RE: A simple theory
I'd say that examining behaviors is a shaky way to study whether or not someone is a Therian. It's based on identity, not behaviors, and considering the fact that anyone can act like an animal or feel they understand them through exposure or actually knowing a lot about them, it's better to ask someone about how they feel about themselves in terms of what, perhaps, they are (not in literal terms but in their self-image).
My old best friend and I acted like horses a lot in our youth and very strongly pretend to be horses because it was so freeing from human life. We loved them to death, but she's not a horse Therian and neither am I.
I also want to say that trauma-induced Therianthropy is, in my opinion, a very likely thing. People manifest coping mechanisms to trauma in many ways, and sometimes they aren't conscious. Sometimes the brain takes over to protect itself without warning. It happened with me and the death of my last cat. I started getting extremely attached to cat things, even things like wrappers or packaging with cats on them. I felt awful throwing them away, and it wasn't for five years that I realized it was all because, at the time of her passing, I couldn't really cope with it. Her death never sunk in, and I acted like it didn't bother me.
It still does. Sometimes talking about it gets me choked up, I take pictures of stuff that has cats on them, I sometimes kiss the cats on packaging before I throw it away (and I typically don't look when I do), I still have extreme attachments to all my cat stuff, and it's why I'm so terrified of thinking about my current cat dying, I wasn't even particularly close to my old cat like I am Temari now, and Temari's death is going to wreck me. My old cat went out into the woods to die and now I yell at my parents if my cat gets outside because I flat out do NOT want her out there. I never want to own another cat after her because I'm afraid to deal with the loss again. I haven't even had to deal with my dog's death yet, and I promise you, she's walking up to death's doorstep.

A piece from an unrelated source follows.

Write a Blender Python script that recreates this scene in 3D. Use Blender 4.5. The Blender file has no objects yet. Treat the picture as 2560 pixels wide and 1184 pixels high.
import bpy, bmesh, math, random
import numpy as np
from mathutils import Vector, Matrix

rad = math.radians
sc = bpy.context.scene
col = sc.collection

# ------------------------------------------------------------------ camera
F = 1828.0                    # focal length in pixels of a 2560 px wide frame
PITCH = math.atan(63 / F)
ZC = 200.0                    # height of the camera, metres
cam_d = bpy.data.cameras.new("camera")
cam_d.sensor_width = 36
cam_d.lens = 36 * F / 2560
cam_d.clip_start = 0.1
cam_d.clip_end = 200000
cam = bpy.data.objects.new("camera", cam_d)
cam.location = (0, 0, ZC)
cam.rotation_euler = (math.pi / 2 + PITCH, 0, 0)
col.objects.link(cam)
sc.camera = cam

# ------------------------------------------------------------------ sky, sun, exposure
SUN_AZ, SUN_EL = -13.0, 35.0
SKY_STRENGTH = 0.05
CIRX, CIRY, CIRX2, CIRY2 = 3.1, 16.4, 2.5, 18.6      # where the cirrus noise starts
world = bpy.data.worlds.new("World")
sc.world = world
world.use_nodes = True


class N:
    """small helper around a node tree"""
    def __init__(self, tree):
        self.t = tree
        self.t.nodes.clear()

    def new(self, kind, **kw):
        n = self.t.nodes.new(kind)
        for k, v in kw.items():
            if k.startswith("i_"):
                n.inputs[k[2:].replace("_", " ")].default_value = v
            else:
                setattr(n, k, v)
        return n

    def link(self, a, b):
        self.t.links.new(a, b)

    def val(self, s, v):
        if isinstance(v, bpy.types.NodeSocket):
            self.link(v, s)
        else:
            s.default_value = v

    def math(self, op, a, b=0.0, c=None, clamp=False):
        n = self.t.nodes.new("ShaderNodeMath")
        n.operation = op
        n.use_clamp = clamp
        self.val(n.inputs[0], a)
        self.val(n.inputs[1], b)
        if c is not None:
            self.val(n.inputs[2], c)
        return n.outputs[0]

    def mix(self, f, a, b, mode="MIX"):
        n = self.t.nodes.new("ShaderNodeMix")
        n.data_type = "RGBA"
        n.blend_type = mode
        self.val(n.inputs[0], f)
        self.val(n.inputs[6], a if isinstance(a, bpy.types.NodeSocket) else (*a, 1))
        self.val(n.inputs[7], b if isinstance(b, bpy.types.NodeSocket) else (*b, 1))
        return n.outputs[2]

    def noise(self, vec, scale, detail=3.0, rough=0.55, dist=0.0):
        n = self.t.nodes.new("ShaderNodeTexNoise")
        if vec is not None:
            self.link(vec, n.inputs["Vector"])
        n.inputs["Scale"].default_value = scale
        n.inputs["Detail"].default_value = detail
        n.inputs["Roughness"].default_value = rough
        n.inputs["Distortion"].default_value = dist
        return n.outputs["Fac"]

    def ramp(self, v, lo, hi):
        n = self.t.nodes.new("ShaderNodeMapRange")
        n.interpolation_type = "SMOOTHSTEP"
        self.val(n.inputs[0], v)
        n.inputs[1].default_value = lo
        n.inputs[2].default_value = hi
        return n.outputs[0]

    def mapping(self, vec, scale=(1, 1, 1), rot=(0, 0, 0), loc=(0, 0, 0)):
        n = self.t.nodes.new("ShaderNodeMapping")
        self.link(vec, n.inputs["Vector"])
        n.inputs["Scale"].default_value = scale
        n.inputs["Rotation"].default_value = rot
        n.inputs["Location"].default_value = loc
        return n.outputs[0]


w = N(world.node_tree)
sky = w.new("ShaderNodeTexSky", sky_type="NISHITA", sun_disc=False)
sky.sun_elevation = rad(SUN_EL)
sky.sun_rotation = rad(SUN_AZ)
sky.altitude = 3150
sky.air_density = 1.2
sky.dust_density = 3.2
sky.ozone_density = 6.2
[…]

The idea that someone might wind up forming a nonhuman identity purely out of trauma and trying to cope with it, but not intentionally choosing said identity, isn't out of the question for me. I identified as a feline before my old cat died, which is why I don't believe my identity has anything to do with it, though it does make me more sensitive to topics involving harm to cats and whatnot.
Anyway sorry for my super personal ramble.
(This post was last modified: 2015-08-07 10:21 by Neon Rosettes.)